Not to mention uncomfortable.
Teams are playing hardball with young players whose entry deal has just expired. It’s the classic case of a player feeling he is worth more money than the team wants to give, and such situations often lead to hurt feelings, maybe even burnt bridges.
Could the Montreal Canadiens take advantage of the situation with the Anaheim Ducks to fill their need for a second-line center?
Anaheim Ducks Feeling Pressure to Act on Mason McTavish
That so many quality RFAs are still available a week into September is crazy enough, but what hasn’t happened is just as notable. Not a single offer sheet has been signed. For all the chatter about front offices willing to weaponize cap space, no one has pulled the trigger this summer. The NHL has always been a copycat league, but the one move that could shake the market — and maybe change a franchise’s direction overnight — has yet to resurface.
It’s been more than a year since St. Louis Blues GM Doug Armstrong shocked the system, prying away Philip Broberg and Dylan Holloway from Edmonton with twin offer sheets on August 13, 2024. The Oilers, strapped by the cap, couldn’t match, and just like that, both players were skating in new sweaters a week later.
It worked out incredibly well for the Blues, helping to fast forward their rebuild with a top-six forward and a top-four defenseman, both under 25 years of age. But it was a particularly seismic move because it broke a long-standing taboo.
Before the Blues doubled their haul, you had to go back to 2007 to find the last time an offer sheet actually resulted in a player switching teams. Seventeen years of inaction, snapped in one swoop.
Now, the market sits still again. Six RFAs wait, teams hover, and fans wonder if someone will get bold enough to try it again.
Montreal Could Take Advantage of Ducks’ Situation With Mason McTavish
Canadiens president of hockey operations Jeff Gorton was actually among those who expected offer sheets to be a rising trend in player acquisition. According to Montreal hockey writer Marco D’Amico, Gorton expressed his opinion in May, before the offseason officially began, that with the upcoming increases in the salary cap, the summer months would almost certainly see a spike in offer sheets getting signed.
But months later, nothing has happened, which has undoubtedly raised frustration levels.
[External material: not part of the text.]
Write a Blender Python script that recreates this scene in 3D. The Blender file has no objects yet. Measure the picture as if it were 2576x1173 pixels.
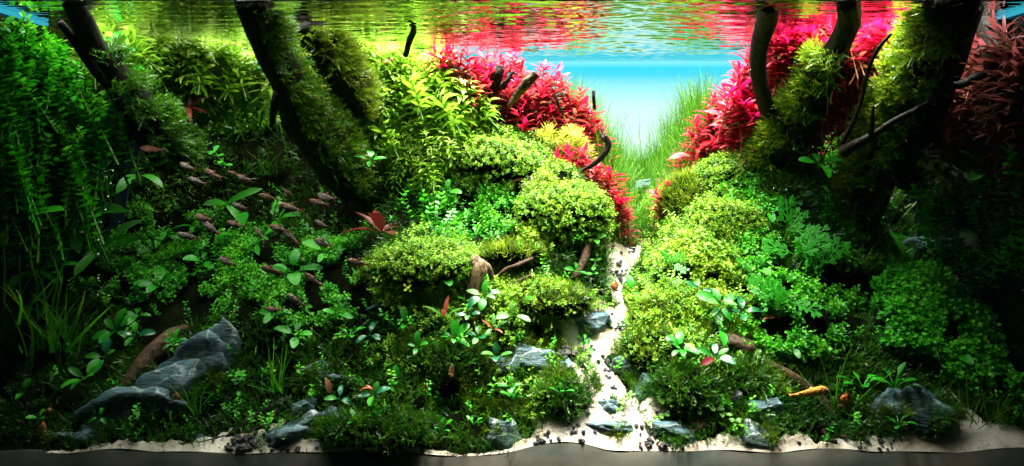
import bpy, bmesh, math, random
import numpy as np
from mathutils import Vector, Matrix, noise as mnoise
RS = random.Random(7)
NR = np.random.RandomState(11)
SC = bpy.context.scene
COL = SC.collection

# ------------------------------------------------------------------ camera
EYE = Vector((0.0, -0.90, 0.31)); FPX = 2025.0; CX = 1288.0; CY = 430.0   # the tank is seen through its front pane
cam_d = bpy.data.cameras.new("camera"); cam = bpy.data.objects.new("camera", cam_d); COL.objects.link(cam)
cam.location = EYE; cam.rotation_euler = (math.radians(90), 0, 0)
cam_d.sensor_width = 36; cam_d.lens = FPX / 2576 * 36; cam_d.shift_y = -(586.5 - CY) / 2576
cam_d.clip_start = 0.01; cam_d.clip_end = 50
SC.camera = cam
# ------------------------------------------------------------------ world, lamps, exposure
w = bpy.data.worlds.new("World"); SC.world = w; w.use_nodes = True
w.node_tree.nodes["Background"].inputs[0].default_value = (0.010, 0.016, 0.014, 1)
w.node_tree.nodes["Background"].inputs[1].default_value = 1.0
def area(name, loc, size, sy, power, col, spread, rot=(0, 0, 0)):
    d = bpy.data.lights.new(name, 'AREA'); d.shape = 'RECTANGLE'; d.size = size; d.size_y = sy
    d.energy = power; d.color = col; d.spread = math.radians(spread)
    o = bpy.data.objects.new(name, d); COL.objects.link(o); o.location = loc; o.rotation_euler = rot
    return o
area("tank_lamp", (0.08, 0.33, 0.80), 0.48, 0.14, 8.7, (1.0, 0.97, 0.84), 70)
area("tank_lamp_rear", (0.0, 0.37, 0.62), 1.17, 0.14, 9.8, (1.0, 0.98, 0.88), 130)
area("tank_lamp_front", (0.0, 0.09, 0.535), 1.18, 0.14, 5.0, (0.93, 1.0, 0.85), 150)
area("fill_light_centre_front", (0.11, 0.05, 0.70), 0.22, 0.08, 2.6, (1.0, 0.93, 0.80), 52)  # added fill for the foreground and path mouth, not a fixture of the tank
area("fill_light_right", (0.46, 0.12, 0.62), 0.18, 0.14, 2.3, (0.95, 1.0, 0.88), 75)  # added fill that brightens the lower right carpet
area("fill_light_left", (-0.48, 0.11, 0.60), 0.16, 0.12, 0.30, (0.95, 1.0, 0.88), 80)  # added fill to lift the left edge
SC.view_settings.view_transform = 'Standard'; SC.view_settings.look = 'None'
SC.view_settings.exposure = 0.0; SC.view_settings.gamma = 1.0
SC.cycles.use_denoising = True; SC.cycles.max_bounces = 7; SC.cycles.transparent_max_bounces = 12
SC.cycles.diffuse_bounces = 2; SC.cycles.sample_clamp_indirect = 4.0; SC.cycles.caustics_reflective = False

WATER = 0.50; HW = 0.60; DEPTH = 0.50
def W(px, py, Y):
    Y = max(0.003, min(Y, .588 * FPX / max(1, abs(px - CX)) - .9)) if abs(px - CX) > 850 else Y     # keep inside the side panes
    d = Y + 0.9
    return Vector(((px - CX) / FPX * d, Y, 0.31 - (py - CY) / FPX * d))
def proj(P):
    d = P[..., 1] + 0.9
    return CX + P[..., 0] / d * FPX, CY - (P[..., 2] - 0.31) / d * FPX

# ------------------------------------------------------------------ object helpers
def tag(o, label=None, cat=None, group=None, kind=None):
    if label: o['label'] = label
    if cat: o['category'] = cat
    if group: o['group'] = group
    if kind: o['kind'] = kind
    return o
def link(name, me, mat=None, parent=None, mtx=None):
    o = bpy.data.objects.new(name, me); COL.objects.link(o)
    if mat is not None and me is not None and not me.materials: me.materials.append(mat)
    if parent is not None: o.parent = parent
    if mtx is not None: o.matrix_basis = mtx
    return o
def empty(name, loc=(0, 0, 0)):
    o = bpy.data.objects.new(name, None); COL.objects.link(o); o.location = loc; o.empty_display_size = 0.01
    return o
def copy_tree(o, parent=None):
    c = o.copy(); COL.objects.link(c)
    if parent is not None: c.parent = parent
    for ch in KIDS.get(o.name, []): copy_tree(ch, c)
    return c
KIDS = {}
def kid(par, o):
    KIDS.setdefault(par.name, []).append(o); return o
def tri_mesh(name, V, F, tint=None, smooth=True):
    V = np.asarray(V, np.float32); F = np.asarray(F, np.int32); k = F.shape[1]
    me = bpy.data.meshes.new(name); me.vertices.add(len(V)); me.vertices.foreach_set("co", V.ravel())
    me.loops.add(F.size); me.loops.foreach_set("vertex_index", F.ravel())
    me.polygons.add(len(F)); me.polygons.foreach_set("loop_start", np.arange(0, F.size, k, dtype=np.int32))
    me.polygons.foreach_set("use_smooth", np.full(len(F), smooth, bool))
    if tint is not None:
        a = me.attributes.new("tint", 'FLOAT', 'POINT'); a.data.foreach_set("value", np.asarray(tint, np.float32))
    me.update(calc_edges=True); return me
def cat_parts(parts):     # [(V,F,T)] -> one
    Vs, Fs, Ts, n = [], [], [], 0
    for V, F, T in parts:
        Vs.append(V); Fs.append(F + n); Ts.append(T); n += len(V)
    return np.concatenate(Vs), np.concatenate(Fs), np.concatenate(Ts)
def merge(templates, idx, M, L, tadd=None):
    """templates [(V,F,T)], idx (K), M (K,3,3), L (K,3)"""
    out = []
    for t, (V, F, T) in enumerate(templates):
        s = np.where(idx == t)[0]
        if not len(s): continue
        P = np.einsum('kij,nj->kni', M[s], V) + L[s][:, None, :]
        FF = F[None] + (np.arange(len(s)) * len(V))[:, None, None]
        TT = np.tile(T, (len(s), 1))
        if tadd is not None: TT = TT + tadd[s][:, None]
        out.append((P.reshape(-1, 3), FF.reshape(-1, F.shape[1]), TT.ravel()))
    V, F, T = cat_parts(out); V[:, 0] = np.clip(V[:, 0], -.5985, .5985); V[:, 1] = np.clip(V[:, 1], 0, .4985); V[:, 2] = np.minimum(V[:, 2], .4935)
    return V, F, T
def frames(N, scale, rs=NR, sx=None):
    """basis with z along N, random spin"""
    N = N / np.linalg.norm(N, axis=1, keepdims=True)
    a = rs.rand(len(N)) * 2 * np.pi
    R = np.stack([np.cos(a), np.sin(a), 0.31 * np.sin(a * 3)], 1)
    X = np.cross(R, N); X /= np.linalg.norm(X, axis=1, keepdims=True) + 1e-9
    Yv = np.cross(N, X)
    return np.stack([X, Yv, N], 2) * scale[:, None, None]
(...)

On Saturday, Adam Proteau of The Hockey News analyzed the remaining RFA situations, and he determined that Anaheim is feeling the most pressure to resign McTavish.
“If Anaheim is going to have a hope to make the Stanley Cup playoffs, they’re going to need all hands on deck, and that includes McTavish, who has averaged 19 goals in each of his first three NHL seasons,” Proteau opined. “The Ducks’ year won’t float or sink depending solely on McTavish, but if any team can’t afford to have a dynamic young player on the sidelines, it’s Anaheim. And the longer they fail to sign McTavish, the better the chance they completely burn a bridge with him and end his Ducks career before it could really take flight.”
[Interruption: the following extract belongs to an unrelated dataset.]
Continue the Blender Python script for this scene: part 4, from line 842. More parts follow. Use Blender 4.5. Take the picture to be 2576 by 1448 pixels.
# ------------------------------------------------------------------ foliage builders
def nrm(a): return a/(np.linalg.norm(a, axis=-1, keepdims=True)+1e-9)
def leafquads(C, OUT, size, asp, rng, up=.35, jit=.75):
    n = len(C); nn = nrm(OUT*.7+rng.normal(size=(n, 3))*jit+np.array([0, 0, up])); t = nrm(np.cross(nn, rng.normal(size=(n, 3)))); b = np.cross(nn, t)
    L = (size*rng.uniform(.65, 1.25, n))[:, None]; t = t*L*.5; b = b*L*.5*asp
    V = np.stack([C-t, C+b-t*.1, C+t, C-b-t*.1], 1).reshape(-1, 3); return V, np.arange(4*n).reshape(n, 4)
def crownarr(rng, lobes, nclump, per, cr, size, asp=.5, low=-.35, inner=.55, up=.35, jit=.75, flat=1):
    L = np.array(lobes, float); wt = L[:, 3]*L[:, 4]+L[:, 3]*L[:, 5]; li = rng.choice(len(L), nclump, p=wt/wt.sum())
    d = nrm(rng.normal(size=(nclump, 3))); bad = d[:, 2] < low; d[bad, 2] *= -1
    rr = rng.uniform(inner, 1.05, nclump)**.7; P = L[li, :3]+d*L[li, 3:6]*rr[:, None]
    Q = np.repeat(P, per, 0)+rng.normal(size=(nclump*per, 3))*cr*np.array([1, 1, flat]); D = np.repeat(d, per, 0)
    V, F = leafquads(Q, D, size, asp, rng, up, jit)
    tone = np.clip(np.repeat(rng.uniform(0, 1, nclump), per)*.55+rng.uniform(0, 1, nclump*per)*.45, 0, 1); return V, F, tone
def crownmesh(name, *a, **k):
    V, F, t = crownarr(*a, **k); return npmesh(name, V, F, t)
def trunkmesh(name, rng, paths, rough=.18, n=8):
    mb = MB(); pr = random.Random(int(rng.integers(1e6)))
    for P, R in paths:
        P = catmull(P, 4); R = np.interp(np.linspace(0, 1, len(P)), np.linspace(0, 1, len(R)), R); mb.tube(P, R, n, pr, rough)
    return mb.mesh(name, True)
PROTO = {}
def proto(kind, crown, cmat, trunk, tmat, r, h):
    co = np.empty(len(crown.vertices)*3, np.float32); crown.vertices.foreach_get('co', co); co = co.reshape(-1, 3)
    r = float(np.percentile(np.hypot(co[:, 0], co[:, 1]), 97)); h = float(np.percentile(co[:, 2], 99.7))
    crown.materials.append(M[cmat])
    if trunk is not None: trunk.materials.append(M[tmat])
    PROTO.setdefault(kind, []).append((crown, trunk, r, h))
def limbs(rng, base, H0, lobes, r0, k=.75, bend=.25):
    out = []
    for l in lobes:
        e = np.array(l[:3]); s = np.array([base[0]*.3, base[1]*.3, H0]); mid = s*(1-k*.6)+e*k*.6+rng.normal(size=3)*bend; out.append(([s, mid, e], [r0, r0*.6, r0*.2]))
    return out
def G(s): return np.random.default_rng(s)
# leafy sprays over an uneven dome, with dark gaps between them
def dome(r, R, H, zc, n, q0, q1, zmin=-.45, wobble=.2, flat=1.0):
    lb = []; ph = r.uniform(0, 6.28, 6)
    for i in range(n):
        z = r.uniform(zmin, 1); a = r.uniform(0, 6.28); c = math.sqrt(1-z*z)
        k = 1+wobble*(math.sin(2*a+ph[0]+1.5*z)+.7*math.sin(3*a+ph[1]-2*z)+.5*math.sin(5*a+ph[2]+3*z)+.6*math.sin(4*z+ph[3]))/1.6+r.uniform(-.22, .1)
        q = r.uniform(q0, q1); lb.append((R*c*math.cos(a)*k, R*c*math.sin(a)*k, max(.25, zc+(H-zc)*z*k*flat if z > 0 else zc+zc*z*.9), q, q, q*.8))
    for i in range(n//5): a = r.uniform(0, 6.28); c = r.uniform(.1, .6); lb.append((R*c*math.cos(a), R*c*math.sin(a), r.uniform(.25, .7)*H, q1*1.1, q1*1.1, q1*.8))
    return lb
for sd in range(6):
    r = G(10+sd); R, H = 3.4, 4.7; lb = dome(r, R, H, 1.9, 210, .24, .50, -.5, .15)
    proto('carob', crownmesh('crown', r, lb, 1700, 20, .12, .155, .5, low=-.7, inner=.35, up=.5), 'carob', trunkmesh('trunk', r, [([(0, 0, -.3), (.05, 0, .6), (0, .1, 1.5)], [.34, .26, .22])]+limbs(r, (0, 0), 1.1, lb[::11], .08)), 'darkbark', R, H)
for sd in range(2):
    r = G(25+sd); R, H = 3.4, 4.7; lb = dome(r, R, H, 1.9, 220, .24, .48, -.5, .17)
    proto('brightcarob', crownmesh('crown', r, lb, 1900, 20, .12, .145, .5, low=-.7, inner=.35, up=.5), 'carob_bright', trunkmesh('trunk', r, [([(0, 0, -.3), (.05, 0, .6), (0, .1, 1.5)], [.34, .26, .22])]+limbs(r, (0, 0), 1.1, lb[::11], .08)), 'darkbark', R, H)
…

On the 32 Thoughts podcast, NHL insider Elliotte Friedman reported that the two sides are having trouble agreeing on the length of the contract. Anaheim wants to sign McTavish to six or more seasons, while the young winger would prefer to bet on himself with a bridge deal so he can be an unrestricted free agent in a few seasons and take advantage of the rising cap. Friedman also cited several other young Anaheim players, such as Leo Carlsson, Jackson LaCombe, and Cutter Gauthier, who will be RFAs next summer, suggesting that could also hinder their level of commitment to McTavish.
“I don’t think they want to trade him, but I’ve heard they’re not crazy about a bridge deal,” Friedman said. “It might not be easy for the two sides to agree on a longer projection.”
Which is where the Canadiens could come in. An offer sheet would not seem the best way go to, given the amount of cap space the Ducks have and the likelihood that they would match. But Montreal does boast a healthy pool of prospects and some draft capital, with extra picks in the second and fourth rounds of the 2026 draft. A package of center prospect Michael Hage with another low-tier prospect and a 2026 second-round pick could pique Anaheim’s interest.
And the idea of acquiring McTavish would certainly tickle the Canadiens’ fancy. With the recent trade of Jim Carey to the San Jose Sharks, Montreal now has the cap space to make such a move feasible. As for McTavish’s bridge deal, Marco Rossi’s three-year, $15 million extension provides a good framework for the Canadiens.
Suddenly, Montreal has its No. 2 center to slot in behind Nick Suzuki.